A concurring opinion at page 691 states, T agree that the right to counsel attaches as soon as criminal charges are formally made against an accused and he becomes the subject of a ‘criminal prosecution*." From what has been said, I am satisfied that the entire telephone conversation of the defendant with the police agent-informer is inadmissible and suppressible. But see Zeigler v. Commonwealth, 212 Va. 632 (1972), in reference to pre-indictment lineup.
Defendant’s motion to suppress the items taken from his person at the time of the arrest and from his vehicle is based on his claim that the arrest was illegal, and consequently, the fruits of that arrest in the form of evidence is inadmissible. The elementary rule is that a valid arrest for a felony may be made without a warrant if there is probable cause to believe that the arrestee has committed a felony. The arresting officers knew or had reason to believe that the defendant had been engaged in drug dealings with the informer. They had heard the recording of a conversation between these two as to carrying out another such transaction. He appeared at the time which had been proposed in a vehicle specifically described by the informer and parked it at the exact spot she said he customarily did. He left the vehicle and went directly to the building where his pickup of the marijuana was to occur.
That he did not pick it up nor leave the money in payment, presumably because the marijuana was only about sixty percent of the weight he had agreed to buy and was of a very poor quality, is beside the point, as he is not charged with possession with intent to distribute but with attempt to possess with that intent. Whether legally a crime had been committed begs the question, as that is the issue to be resolved in the trial of the case. Factually, the arresting officers had ample probable cause for arrest of the defendant. That being so, there *314is no question they had the right to search the defendant, and the items seized from his person are not suppressible.

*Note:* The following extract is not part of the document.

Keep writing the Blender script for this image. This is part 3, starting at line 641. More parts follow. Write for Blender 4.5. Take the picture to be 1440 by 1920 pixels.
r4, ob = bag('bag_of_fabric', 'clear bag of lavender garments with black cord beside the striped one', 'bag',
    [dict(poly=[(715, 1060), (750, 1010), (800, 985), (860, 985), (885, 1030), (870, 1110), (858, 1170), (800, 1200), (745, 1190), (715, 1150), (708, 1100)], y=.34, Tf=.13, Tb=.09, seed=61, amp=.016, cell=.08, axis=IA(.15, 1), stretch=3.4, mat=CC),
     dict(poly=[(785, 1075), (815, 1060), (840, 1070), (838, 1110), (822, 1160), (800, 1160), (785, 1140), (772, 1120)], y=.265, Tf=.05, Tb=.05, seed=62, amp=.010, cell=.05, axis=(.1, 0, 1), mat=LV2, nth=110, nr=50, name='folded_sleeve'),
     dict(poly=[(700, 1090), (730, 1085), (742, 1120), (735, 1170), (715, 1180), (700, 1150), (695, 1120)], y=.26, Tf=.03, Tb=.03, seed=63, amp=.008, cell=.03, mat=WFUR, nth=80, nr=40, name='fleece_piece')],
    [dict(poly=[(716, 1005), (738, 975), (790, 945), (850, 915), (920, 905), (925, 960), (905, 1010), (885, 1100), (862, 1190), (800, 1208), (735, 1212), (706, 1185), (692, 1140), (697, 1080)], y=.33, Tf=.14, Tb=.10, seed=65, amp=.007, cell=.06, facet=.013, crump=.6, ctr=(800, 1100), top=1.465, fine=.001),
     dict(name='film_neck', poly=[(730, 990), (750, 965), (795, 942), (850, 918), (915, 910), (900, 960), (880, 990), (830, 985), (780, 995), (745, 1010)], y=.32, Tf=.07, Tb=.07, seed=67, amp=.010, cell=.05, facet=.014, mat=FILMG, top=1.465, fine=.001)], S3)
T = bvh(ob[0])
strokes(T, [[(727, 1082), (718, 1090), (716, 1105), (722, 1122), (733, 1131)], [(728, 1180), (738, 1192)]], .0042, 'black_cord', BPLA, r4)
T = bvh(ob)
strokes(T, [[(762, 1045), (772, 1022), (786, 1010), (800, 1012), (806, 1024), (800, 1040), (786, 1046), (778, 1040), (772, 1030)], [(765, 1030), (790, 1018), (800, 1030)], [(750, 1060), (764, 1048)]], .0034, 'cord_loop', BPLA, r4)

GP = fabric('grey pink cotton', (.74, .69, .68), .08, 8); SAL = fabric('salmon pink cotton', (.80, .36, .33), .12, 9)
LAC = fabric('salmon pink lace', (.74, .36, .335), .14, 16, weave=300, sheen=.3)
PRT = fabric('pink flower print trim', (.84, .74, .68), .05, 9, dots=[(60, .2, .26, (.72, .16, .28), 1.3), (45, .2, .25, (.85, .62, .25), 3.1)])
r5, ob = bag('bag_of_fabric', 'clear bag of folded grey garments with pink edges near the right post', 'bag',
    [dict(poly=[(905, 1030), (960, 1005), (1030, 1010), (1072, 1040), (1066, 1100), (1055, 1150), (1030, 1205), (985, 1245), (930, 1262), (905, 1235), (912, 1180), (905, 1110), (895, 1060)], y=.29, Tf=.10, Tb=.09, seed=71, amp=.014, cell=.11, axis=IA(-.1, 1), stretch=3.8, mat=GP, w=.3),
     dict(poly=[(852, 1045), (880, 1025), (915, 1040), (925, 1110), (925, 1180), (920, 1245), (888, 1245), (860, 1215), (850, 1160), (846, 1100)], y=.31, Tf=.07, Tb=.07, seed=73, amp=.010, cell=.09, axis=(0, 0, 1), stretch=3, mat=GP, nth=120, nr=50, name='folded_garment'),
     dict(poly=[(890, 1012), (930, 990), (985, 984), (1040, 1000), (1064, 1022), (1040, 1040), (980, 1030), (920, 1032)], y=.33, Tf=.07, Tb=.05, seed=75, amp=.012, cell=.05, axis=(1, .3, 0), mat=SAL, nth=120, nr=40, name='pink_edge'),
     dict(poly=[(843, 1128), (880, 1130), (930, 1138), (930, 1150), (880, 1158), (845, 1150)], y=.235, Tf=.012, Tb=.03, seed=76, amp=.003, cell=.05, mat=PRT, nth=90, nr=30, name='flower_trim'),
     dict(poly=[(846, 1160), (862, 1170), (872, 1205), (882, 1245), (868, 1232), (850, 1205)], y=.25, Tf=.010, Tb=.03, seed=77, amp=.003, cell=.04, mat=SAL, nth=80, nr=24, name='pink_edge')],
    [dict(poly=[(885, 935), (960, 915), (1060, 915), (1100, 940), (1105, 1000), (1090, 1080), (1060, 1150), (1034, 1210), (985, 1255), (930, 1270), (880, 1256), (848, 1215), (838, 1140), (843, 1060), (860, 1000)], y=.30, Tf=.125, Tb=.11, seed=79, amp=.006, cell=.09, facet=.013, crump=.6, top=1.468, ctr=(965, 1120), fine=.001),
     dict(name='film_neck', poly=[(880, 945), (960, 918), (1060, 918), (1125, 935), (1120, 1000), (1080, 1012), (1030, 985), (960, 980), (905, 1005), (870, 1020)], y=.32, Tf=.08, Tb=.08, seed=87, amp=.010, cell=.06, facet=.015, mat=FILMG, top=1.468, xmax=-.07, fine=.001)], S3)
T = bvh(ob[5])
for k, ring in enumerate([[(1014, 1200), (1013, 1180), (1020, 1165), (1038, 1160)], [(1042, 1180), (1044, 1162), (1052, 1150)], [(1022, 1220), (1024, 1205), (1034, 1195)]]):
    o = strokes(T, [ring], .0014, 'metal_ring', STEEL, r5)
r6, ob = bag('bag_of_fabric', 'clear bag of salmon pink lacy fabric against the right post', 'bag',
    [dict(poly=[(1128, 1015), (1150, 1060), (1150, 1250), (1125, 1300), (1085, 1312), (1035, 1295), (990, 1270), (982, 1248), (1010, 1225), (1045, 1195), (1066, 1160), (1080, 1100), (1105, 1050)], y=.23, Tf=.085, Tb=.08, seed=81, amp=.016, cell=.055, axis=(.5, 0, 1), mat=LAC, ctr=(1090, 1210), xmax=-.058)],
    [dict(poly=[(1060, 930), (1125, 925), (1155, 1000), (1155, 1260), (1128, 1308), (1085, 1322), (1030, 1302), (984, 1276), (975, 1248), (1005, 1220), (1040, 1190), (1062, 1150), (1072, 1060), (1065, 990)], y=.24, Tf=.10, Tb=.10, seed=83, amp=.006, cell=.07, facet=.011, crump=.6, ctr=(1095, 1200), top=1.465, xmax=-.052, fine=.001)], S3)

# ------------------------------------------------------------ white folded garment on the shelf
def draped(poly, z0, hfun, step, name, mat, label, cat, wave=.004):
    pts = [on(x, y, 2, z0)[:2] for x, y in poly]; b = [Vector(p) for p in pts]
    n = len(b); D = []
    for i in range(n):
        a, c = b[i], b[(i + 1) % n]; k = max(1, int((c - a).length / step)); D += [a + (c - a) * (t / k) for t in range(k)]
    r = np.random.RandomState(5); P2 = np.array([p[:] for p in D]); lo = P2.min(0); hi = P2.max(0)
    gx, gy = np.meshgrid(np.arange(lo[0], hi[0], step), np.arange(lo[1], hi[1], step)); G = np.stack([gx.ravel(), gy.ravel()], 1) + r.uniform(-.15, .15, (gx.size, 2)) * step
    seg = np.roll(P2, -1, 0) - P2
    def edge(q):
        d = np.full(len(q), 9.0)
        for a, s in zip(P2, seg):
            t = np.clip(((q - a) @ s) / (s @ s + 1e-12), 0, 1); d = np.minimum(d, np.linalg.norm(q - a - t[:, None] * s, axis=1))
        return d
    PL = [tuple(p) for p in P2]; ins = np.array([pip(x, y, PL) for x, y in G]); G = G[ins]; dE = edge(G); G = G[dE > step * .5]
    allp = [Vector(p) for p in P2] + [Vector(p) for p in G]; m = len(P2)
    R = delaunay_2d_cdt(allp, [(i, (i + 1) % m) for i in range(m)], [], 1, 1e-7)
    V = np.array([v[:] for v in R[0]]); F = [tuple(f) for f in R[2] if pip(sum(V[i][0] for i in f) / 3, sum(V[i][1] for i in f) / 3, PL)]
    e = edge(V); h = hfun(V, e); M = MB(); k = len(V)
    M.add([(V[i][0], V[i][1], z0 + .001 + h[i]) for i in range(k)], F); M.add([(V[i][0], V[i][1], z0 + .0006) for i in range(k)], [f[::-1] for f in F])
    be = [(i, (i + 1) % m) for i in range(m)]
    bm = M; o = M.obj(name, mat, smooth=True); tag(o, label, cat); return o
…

The defendant was approaching his vehicle and was quite near it when arrested. It was searched practically contemporaneously with his arrest. In view of all the information the officers had up to this time, including the fruits of their search of the defendant’s person, they had probable cause to search the vehicle. There could have been weapons in it, contraband drugs, money connected with possible illegal drug transactions, names, addresses, and the like of either suppliers or distributees of marijuana, as the officers had every reason to believe that he dealt in that contraband. True, the defendant's moving vehicle was not stopped for probable cause or for some infraction of the law, nor was he requested to leave the vehicle. That is of no essential consequence here as the officers could have, had they wished to, allowed him to get into his vehicle or even to put it in motion and then with the probable cause they had stopped the vehicle, require the defendant to exit it, then arrest him and finally turn their attention to the vehicle. I see no profit in this case in retreating from the day to day work of a trial court to a place of monastic insularity and there indulging in the niceties and dichotomies and arcane points of medieval scholasticism. I hold the items searched for and found and seized from the pickup truck are not suppressible. New York v. Belton, 453 U.S. 454 (1981), and Kirby v. Commonwealth, 209 Va. 806 (1969).